İklimbilimciler, son 120 yıla yayılmış sıcaklık ve bu sıcaklığa etki eden tüm faktörlere ait verileri analiz ederek, her bir faktörün sıcaklığı nasıl değiştirdiğini belirleyebiliyorlar. Bu faktörler insanın etkisi olan faktörler ve insanın etkisi olmayan faktörler olarak ikiye ayrılıyor.
İnsanın doğaya etkisi genellikle 4 ana başlıkta toplanıyor:
- Ormanların tahribatı ve tarım alanları,
- Ozon tabakası kirliliği,
- Aerosol gazlarının salınımı (örneğin kömür yakımı sonucu salınan sülfatlar veya eski deodorantlardan salınan kloroflorokarbon gazları),
- Sera etkisine neden olan karbondioksit (CO2) ve metan (CH4) gibi gazların salımı... Bunlar genelde fabrikalardan, arabalardan, uçaklardan, trenlerden, tarım alanlarında yaşayan büyük besi hayvanlarından ve santrallerden salınan gazlar... Yani Endüstriyel Devrim'in hız kattığı her şey bu gazlara neden oluyor.
İnsanın etkisi olmayan doğal olaylar ise 5 başlıkta toplanıyor:
- Yörünge olayları: Örneğin Dünya, Güneş etrafındaki yörüngesinde kusursuz bir rota izlemiyor, durmadan yalpalıyor. Buna presesyon hareketi diyoruz. Hepimizin okulda öğrendiği, Dünya'nın 23.5 derecelik eksen eğikliği var ya... Aslında o, ortalama 41.000 yılda bir, 22.1 ila 24.5 derece arasında gidip geliyor. Ayrıca Dünya'nın eliptik yörüngesi (yani eksantrisite), uzak yıldızlara göre eksen eğikliğimiz (yani presesyon) ve Güneş etrafındaki yörüngede kuzey-güney yönündeki yalpalamamız (yani inklanasyon) da durmadan değişiyor.
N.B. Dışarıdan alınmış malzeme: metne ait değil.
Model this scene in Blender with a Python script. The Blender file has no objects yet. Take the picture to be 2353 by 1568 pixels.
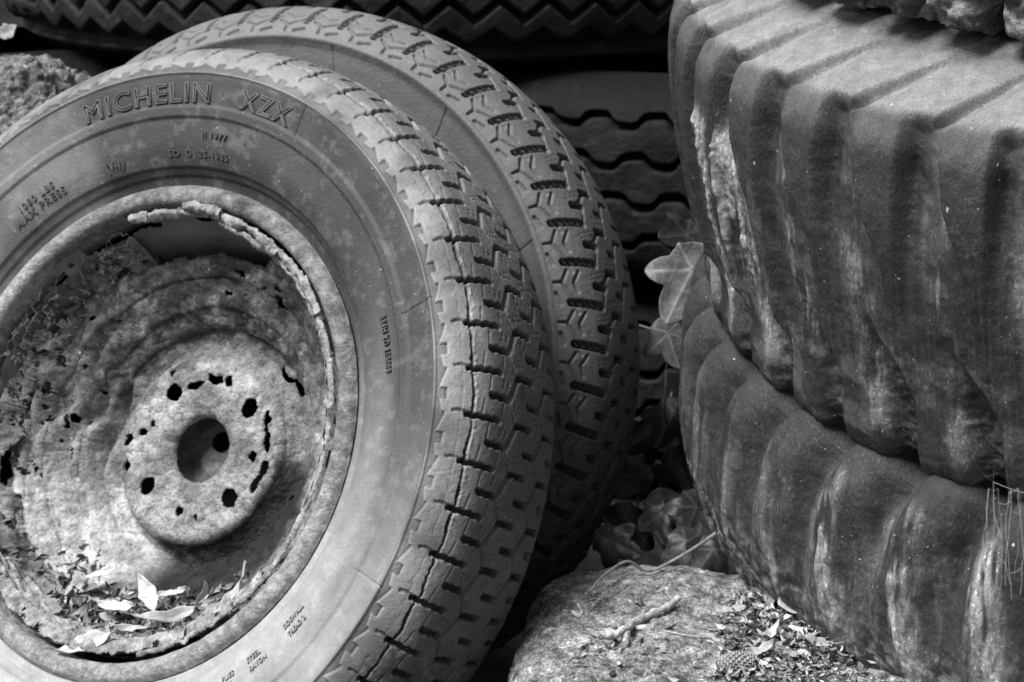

- Güneş olayları: Örneğin yıldızımız Güneş'te meydana gelen nükleer ve manyetik faaliyetin değişmesi de Dünya atmosferini etkiliyor.
- Volkanik olaylar
- Meteorik olaylar: Örneğin 66 milyon yıl önce Dünya'ya çarpan göktaşı, muazzam bir jeolojik ve atmosferik faaliyet başlattı ve bunun sonucunda iklim, milyonlarca yıl boyunca, köklü bir şekilde değişti.
- Biyolojik olaylar: Örneğin 2.5 milyar yıl önce, siyanobakteri adlı ufak bakterilerde fotosentez yeteneği ilk defa evrimleştiğinde, atmosferdeki oksijen seviyeleri birkaç yüz bin yıl içinde katlanarak arttı ve iklimi kökünden değiştirdi.
Bunlardan hangisinin şu anda daha etkin olduğunu anlamak için, aşağıdaki görsele bakabilirsiniz.
Görselde siyah çizgi, küresel sıcaklıkların değişimine yönelik yaptığımız doğrudan gözlem. Yani sıcaklığın değişimi gerçekte o şekilde olmakta... Yeşil alan, eğer ki insanın sebep olduğu faktörleri göz ardı edecek olursak, sıcaklığın nasıl değişmesi gerektiğini gösteriyor. Görebileceğiniz gibi, eğer ki sadece o alandan gelen etkilere bakacak olursak, 1970'lerin sonundan sonra bir soğuma, en azından kabaca bir sabit kalma eğilimi görmemiz gerekirdi. Halbuki böyle bir şeyi görmüyoruz (siyah çizgi tam tersi yöne gidiyor). Ancak ne zaman ki doğal etmenler üzerine, insanın neden olduğu etkileri de ekliyoruz, işte o zaman görseldeki mavi alanı elde ediyoruz. Mavi alan, direkt gözlemlerimizi gösteren siyah çizgiye oturuyor!
Yani Küresel İklim Değişikliği'ne gerçekten de aslen insanlar neden oluyorlar. Bunun akademik ve bilimsel anlamda tartışmalı herhangi bir tarafı bulunmuyor.